Wednesday, December 31, 2014

How in the world did I get here?



 I haven't posted in a while because I've been pretty preoccupied with work issues and training. I've also done a heck of a lot of traveling this fall making my life a bit scattered and my apartment completely un-hinged. It's not dirty, just that I keep returning with suitcases of dirty clothes and no time to unpack before I have to repack, washing just want I want to take and leaving everything behind. Yes It's been hectic but really very fulfilling. I've spent a lot of time with family and friends with all the travel. Caught up with old friends left behind from past jobs, spent time withe new friends in Europe. I've been given a gift of freedom this year; leave of absence. I am working on being my own boss and developing a stream of income outside of a typical employment situation. I'm also hedging my bets and applying for positions that might interest me. Who knows how it will all turn out? I've found, in my 58 years, that never once have my carefully laid plans really materialized. I'm taking the approach that I will hold some loose goals, and enjoy the process more these days. One of those processes is my triathlon experiences.

 This year, after 5 years of effort, training and improvement, I'm convinced I have what it takes to finish the IM Louisville. 140 miles of effort in a singe day. 2.5 miles of swimming, 112 miles of biking and 26.2 miles of running. It will be the longest race of my life and something that I have wanted to do since I was in my 20s dating an ironman.

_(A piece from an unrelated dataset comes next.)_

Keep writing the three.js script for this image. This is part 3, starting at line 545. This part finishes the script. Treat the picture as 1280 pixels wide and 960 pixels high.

 I know people who do triathlons that are totally committed and spend all their time at training and racing. That's not the kind of athlete I can be. That's a good thing. I have to have a life with my athletic pursuits. I enjoy working out but not to the exclusion of art, networking, learning, reading, traveling etc. I think you have to find a balance. If you are around athletes who are so totally committed, don't conclude that you must be like them to be successful. You can still have a life as you dedicate your training time to yourself. It's okay to focus on yourself for a and hour or two each day. Your family, your kids, your work, will not suffer.

 In fact, I've found that the depression I fought my whole life has drifted away. I have so much more energy, leaving me capable of giving more to others.   I have a really positive outlook on my life. I spent a good part of my life down on myself despite any achievement. The research into brain chemistry and the effects of training (notice I do NOT say working out) are compelling. Serotonin is more active, pain reduction from endorphins, adrenalin produced for good stress, not fear stress, all work to build a better outlook on life. I happen to be an early riser so I prefer to work out early. It gets the training done and then I focus on my work and other activities. I don't have that "dinner or train or veg" question in the evening. It's all done. A nice glass of wine and a leisurely dinner, read a book, rest and relax and get ready for a nice night of sleeping.

 When I train at night, I sometimes have trouble sleeping because the adrenalin is still pumping through my body. If I train early, my metabolism is still working all day and energizing my work and activities. I've come a long way since 2010 when I was over weight stressed, fatigued all day and really out of shape. My BP had begun to rise for the first time in my life. Even pregnant my blood pressure was like 120/72. I didn't have a wake up call, I had a call to action from a charity that offered training if I would fund raise. It was for a cause I believed in and one that had a personal connection. That year it took me 4:52 to finish my first Olympic distance..my first ever triathlon.

 Last year I did the same one in 3:35. That's a lot of improvement. It took 5 years, but I feel it. I feel great, I feel 20 years younger and I enjoy my life a whole lot more because of these activities. If you are thinking about doing a Tri, have never been athletic and are afraid to even ask about it, ask me. I'll help you. I just got my USAT Level 1 certification making me a certified triathlon coach. I remember how hard it was. I remember how scared I was. I will tell you that it was the best fear I ever laid down. You can do it too. The photos are of my medals I've earned since 2010 and my first marathon finish. If you had told me I'd be here in 2010 with all these accomplishments, I would have laughed in derision. Now I'm laughing with joy. You can too. I'm planning my 2015 race and training schedule now. I'll be doing Half Ironman races in Haines City, FL and Muncie IN, and maybe an aqua bike. I'll be doing three Olympic triathlons, maybe one or two more. I'll be doing two century (100 mile) rides and plenty of training rides and runs in between. Don't let anything stop you, least of all your fears. They are just thoughts. Change those thoughts from I can't to I can and join me. You'll be glad you did.